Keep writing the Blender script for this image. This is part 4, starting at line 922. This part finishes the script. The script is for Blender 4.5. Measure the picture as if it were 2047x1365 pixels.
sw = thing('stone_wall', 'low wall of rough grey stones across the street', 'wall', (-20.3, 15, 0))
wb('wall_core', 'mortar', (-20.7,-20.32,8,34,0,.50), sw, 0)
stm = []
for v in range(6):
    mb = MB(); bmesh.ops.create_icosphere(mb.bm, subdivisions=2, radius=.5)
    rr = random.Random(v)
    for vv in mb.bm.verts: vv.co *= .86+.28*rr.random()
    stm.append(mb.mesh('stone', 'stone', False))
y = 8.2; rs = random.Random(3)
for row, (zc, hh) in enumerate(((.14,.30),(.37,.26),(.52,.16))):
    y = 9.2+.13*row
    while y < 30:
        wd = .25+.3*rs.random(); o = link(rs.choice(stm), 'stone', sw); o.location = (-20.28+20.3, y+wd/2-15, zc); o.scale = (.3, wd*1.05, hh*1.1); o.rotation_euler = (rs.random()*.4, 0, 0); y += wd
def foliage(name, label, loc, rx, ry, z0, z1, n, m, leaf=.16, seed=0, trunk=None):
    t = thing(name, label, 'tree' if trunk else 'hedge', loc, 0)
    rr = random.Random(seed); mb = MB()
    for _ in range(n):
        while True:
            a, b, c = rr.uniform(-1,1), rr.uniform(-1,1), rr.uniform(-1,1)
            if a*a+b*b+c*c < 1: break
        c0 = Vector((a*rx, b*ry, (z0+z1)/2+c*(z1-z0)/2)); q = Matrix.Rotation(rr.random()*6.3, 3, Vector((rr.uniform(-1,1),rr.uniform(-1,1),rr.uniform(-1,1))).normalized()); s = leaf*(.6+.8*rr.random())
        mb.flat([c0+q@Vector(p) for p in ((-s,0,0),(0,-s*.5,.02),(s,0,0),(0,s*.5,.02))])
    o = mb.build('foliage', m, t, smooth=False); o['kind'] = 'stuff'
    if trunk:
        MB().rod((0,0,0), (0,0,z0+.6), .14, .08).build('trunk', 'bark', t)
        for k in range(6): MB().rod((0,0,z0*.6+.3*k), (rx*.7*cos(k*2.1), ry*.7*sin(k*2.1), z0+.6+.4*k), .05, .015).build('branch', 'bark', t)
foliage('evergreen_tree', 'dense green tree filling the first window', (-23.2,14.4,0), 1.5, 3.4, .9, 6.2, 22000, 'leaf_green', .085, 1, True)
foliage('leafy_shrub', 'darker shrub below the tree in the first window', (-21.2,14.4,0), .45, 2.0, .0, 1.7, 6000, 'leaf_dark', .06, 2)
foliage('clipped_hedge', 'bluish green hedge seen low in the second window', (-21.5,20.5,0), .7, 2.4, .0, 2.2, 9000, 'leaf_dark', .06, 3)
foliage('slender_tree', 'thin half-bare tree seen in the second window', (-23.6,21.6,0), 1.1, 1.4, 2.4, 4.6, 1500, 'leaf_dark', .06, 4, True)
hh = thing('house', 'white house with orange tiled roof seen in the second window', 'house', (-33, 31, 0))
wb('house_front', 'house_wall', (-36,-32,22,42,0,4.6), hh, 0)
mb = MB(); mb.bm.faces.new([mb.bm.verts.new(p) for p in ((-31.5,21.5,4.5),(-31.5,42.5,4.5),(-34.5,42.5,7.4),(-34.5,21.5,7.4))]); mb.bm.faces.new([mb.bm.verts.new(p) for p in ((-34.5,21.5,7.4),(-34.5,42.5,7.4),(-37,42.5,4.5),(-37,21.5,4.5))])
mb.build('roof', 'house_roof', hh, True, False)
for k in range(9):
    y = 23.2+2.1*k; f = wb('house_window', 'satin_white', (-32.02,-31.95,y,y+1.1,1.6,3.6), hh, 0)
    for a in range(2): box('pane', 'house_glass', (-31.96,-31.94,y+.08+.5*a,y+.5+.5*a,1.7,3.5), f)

---

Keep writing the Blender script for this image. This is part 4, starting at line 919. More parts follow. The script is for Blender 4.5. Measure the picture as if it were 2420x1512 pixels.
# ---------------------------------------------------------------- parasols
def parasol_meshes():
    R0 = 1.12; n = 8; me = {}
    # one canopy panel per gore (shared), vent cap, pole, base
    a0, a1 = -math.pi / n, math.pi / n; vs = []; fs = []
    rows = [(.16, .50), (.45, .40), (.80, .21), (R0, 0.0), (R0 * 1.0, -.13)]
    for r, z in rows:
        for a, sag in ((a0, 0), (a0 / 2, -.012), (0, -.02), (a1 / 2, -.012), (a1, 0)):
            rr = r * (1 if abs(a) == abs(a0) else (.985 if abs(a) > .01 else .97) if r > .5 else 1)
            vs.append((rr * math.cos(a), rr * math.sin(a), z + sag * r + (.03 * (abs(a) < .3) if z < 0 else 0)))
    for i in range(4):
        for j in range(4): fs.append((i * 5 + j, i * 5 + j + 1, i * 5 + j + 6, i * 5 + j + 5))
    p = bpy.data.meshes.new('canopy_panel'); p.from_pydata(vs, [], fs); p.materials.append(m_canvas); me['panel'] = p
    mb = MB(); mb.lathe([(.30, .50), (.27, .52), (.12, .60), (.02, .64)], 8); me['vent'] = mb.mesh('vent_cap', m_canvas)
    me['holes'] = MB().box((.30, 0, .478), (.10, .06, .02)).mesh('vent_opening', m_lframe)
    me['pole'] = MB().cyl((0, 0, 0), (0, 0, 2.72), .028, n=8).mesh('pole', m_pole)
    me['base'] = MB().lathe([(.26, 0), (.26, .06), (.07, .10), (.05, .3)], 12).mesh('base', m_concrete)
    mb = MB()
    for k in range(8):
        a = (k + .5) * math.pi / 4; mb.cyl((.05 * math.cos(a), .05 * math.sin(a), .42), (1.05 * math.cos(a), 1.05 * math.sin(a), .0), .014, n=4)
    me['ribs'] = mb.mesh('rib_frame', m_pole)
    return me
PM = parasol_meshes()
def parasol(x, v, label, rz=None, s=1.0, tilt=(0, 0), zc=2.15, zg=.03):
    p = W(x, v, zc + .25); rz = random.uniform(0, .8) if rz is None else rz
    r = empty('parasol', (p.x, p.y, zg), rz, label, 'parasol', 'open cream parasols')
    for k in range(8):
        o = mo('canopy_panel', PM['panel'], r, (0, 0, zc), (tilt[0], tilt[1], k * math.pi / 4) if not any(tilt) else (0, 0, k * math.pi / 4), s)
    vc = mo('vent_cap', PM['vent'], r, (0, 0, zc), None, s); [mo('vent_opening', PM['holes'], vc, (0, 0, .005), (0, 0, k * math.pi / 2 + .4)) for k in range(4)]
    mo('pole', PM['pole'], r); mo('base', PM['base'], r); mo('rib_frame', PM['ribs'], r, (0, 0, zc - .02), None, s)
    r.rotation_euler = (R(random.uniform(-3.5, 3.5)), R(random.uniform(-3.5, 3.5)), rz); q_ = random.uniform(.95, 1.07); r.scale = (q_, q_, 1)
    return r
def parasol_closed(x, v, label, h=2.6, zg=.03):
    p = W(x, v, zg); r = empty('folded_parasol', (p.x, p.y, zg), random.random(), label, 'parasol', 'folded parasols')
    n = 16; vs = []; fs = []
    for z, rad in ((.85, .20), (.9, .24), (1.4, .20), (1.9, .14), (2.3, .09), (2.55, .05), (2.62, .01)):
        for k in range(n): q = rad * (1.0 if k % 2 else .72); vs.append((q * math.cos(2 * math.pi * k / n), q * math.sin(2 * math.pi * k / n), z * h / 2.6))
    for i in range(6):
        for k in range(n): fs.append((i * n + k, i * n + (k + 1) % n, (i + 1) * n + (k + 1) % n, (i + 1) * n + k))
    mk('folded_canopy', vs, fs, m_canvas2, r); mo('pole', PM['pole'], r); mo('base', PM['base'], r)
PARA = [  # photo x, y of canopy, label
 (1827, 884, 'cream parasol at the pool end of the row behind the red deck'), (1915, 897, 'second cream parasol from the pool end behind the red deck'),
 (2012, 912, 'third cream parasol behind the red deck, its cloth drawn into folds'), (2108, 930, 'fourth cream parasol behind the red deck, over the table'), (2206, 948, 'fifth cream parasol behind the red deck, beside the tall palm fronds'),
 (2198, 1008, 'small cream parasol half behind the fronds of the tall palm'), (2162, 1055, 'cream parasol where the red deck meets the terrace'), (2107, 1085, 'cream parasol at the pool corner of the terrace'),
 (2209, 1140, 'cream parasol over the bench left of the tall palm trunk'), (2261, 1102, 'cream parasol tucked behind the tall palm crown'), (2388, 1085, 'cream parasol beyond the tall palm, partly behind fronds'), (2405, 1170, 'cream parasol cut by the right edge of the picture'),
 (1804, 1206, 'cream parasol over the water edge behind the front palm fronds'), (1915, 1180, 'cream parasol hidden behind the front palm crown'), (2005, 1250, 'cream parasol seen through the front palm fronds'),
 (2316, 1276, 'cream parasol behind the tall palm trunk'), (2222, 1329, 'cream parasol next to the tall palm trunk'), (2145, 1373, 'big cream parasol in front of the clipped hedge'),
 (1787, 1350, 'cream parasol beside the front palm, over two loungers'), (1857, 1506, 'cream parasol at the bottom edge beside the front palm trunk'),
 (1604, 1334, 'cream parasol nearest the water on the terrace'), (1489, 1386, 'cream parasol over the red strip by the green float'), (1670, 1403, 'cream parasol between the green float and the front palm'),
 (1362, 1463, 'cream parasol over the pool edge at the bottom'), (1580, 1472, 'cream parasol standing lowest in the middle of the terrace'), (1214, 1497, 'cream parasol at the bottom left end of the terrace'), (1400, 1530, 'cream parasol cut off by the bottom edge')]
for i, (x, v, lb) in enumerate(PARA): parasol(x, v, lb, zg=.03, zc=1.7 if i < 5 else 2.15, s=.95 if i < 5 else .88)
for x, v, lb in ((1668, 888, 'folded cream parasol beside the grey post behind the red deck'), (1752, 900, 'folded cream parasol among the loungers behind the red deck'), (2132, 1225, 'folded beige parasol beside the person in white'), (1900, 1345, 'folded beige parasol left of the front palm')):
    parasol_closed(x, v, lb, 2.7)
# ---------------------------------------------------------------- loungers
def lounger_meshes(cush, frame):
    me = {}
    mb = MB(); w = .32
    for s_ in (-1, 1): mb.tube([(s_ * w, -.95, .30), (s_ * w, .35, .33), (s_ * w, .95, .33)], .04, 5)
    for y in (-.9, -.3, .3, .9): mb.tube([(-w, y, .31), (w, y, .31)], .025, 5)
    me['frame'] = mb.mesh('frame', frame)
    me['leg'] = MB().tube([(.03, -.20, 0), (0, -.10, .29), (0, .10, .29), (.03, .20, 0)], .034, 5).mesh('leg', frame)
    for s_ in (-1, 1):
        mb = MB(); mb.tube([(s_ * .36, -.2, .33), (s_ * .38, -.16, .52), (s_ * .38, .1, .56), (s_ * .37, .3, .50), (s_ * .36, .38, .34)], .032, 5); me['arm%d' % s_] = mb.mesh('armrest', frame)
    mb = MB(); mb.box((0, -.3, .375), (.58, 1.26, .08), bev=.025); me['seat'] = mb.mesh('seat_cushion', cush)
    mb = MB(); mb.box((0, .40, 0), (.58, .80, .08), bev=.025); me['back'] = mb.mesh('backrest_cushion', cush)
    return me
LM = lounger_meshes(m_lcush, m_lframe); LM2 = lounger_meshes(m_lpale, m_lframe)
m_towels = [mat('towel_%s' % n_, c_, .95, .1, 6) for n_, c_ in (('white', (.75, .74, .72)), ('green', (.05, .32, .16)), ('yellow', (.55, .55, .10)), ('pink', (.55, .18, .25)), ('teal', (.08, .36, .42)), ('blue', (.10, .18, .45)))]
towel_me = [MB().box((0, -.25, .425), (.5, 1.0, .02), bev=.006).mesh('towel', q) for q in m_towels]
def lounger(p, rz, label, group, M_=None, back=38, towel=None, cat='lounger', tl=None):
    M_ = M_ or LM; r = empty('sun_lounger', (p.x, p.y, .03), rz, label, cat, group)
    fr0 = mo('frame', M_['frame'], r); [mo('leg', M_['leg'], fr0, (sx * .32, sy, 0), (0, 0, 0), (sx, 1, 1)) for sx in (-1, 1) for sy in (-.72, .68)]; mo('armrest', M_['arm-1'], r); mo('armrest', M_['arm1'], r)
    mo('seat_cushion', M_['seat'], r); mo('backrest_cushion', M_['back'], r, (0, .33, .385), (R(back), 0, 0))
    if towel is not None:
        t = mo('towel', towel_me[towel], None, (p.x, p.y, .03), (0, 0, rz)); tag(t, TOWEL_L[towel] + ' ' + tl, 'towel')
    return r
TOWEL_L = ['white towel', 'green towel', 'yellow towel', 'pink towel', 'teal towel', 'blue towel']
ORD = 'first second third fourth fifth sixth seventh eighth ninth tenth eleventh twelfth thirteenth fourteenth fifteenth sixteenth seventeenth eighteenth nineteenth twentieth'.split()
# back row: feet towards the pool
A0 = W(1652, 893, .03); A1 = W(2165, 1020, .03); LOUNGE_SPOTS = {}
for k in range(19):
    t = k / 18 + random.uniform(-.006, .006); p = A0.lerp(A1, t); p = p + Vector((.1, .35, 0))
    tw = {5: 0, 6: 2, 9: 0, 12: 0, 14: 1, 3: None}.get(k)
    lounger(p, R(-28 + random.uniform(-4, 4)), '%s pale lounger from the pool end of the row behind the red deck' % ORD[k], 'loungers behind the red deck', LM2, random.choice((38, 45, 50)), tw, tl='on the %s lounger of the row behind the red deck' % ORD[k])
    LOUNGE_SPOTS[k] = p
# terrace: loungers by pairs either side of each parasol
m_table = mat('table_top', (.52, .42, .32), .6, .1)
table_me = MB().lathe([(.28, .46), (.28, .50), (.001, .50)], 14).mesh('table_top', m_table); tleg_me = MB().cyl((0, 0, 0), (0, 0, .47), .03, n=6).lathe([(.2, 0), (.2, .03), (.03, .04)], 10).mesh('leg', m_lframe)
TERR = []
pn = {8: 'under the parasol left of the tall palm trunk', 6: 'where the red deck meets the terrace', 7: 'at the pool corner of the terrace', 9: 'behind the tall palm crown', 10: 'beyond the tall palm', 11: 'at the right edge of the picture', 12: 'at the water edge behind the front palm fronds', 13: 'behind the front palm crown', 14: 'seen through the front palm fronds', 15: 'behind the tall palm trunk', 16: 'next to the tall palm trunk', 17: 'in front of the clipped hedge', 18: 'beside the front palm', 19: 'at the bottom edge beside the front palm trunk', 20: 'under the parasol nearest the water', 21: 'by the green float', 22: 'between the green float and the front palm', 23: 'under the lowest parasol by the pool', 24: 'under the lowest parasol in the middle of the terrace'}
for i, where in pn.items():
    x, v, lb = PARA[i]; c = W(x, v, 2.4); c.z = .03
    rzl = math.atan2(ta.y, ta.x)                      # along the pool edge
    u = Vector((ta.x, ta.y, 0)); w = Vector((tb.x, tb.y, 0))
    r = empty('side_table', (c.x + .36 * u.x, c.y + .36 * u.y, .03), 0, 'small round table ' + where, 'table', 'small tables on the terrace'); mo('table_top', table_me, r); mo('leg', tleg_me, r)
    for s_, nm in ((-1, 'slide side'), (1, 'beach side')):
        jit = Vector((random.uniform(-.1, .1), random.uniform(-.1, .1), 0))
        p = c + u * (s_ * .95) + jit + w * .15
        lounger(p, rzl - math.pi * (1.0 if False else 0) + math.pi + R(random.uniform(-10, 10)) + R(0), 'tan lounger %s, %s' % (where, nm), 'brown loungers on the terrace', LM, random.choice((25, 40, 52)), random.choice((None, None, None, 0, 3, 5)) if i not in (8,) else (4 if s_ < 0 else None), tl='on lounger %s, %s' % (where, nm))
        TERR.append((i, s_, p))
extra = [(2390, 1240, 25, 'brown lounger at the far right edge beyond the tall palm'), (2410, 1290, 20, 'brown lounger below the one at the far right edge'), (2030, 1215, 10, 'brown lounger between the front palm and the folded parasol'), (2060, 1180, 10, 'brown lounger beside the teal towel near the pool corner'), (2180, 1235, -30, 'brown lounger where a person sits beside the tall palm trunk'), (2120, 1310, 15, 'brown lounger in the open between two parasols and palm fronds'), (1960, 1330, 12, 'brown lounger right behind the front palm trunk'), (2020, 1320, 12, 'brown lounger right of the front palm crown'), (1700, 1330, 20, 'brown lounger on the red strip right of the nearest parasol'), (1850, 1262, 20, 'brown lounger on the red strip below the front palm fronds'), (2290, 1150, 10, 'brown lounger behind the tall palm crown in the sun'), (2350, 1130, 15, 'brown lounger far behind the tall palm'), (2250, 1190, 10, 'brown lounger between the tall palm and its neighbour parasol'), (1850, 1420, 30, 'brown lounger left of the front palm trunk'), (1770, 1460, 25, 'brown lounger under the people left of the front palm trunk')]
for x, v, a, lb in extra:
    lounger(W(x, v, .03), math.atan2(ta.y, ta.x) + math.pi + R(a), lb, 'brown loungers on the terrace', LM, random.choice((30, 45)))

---

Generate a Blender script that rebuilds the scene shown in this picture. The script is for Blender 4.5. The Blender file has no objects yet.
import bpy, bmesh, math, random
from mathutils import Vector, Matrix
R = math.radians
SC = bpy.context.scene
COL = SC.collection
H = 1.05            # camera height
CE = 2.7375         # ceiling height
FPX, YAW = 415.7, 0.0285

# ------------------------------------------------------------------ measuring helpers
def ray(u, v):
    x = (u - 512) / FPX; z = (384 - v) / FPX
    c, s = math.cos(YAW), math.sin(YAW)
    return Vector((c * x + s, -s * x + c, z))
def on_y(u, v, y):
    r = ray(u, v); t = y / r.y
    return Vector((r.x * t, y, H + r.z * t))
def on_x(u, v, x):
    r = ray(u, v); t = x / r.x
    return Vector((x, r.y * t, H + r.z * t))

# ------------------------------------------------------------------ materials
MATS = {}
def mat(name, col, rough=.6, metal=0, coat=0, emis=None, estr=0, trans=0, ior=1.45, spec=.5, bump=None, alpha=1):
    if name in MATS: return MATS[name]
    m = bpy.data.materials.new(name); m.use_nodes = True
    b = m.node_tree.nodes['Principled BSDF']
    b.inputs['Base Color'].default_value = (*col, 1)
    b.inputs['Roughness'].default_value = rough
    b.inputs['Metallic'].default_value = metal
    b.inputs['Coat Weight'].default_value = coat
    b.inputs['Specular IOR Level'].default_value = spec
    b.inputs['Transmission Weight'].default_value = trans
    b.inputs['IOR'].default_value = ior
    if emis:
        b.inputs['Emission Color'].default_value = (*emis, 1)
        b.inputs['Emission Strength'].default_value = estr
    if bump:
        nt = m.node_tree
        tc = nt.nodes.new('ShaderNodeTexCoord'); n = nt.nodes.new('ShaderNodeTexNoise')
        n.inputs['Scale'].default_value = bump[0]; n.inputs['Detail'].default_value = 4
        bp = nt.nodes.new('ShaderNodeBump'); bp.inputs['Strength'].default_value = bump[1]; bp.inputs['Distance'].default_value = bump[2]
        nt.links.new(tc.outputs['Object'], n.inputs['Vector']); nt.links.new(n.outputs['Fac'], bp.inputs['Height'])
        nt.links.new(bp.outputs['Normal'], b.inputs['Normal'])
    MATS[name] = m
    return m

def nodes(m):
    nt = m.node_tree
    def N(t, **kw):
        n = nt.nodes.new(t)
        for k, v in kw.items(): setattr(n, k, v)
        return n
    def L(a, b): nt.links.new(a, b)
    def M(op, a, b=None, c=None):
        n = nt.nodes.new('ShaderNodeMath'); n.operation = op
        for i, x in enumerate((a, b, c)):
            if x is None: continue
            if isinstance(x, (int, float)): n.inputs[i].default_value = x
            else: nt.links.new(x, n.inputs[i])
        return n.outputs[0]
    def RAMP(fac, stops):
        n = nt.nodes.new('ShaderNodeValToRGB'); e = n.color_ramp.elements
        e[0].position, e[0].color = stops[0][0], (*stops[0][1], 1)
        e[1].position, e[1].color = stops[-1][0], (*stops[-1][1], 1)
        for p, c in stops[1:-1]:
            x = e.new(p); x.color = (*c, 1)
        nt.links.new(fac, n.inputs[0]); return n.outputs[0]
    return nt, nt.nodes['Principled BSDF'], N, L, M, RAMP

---

GOAL OF THE EXERCISE: The lines above from the one containing "Generate a Blender" through the one containing "return Vector((x, r.y * t, H + r.z * t))" are to be set down exactly, and no others.

RESPONSE BELOW:
Generate a Blender script that rebuilds the scene shown in this picture. The script is for Blender 4.5. The Blender file has no objects yet.
import bpy, bmesh, math, random
from mathutils import Vector, Matrix
R = math.radians
SC = bpy.context.scene
COL = SC.collection
H = 1.05            # camera height
CE = 2.7375         # ceiling height
FPX, YAW = 415.7, 0.0285

# ------------------------------------------------------------------ measuring helpers
def ray(u, v):
    x = (u - 512) / FPX; z = (384 - v) / FPX
    c, s = math.cos(YAW), math.sin(YAW)
    return Vector((c * x + s, -s * x + c, z))
def on_y(u, v, y):
    r = ray(u, v); t = y / r.y
    return Vector((r.x * t, y, H + r.z * t))
def on_x(u, v, x):
    r = ray(u, v); t = x / r.x
    return Vector((x, r.y * t, H + r.z * t))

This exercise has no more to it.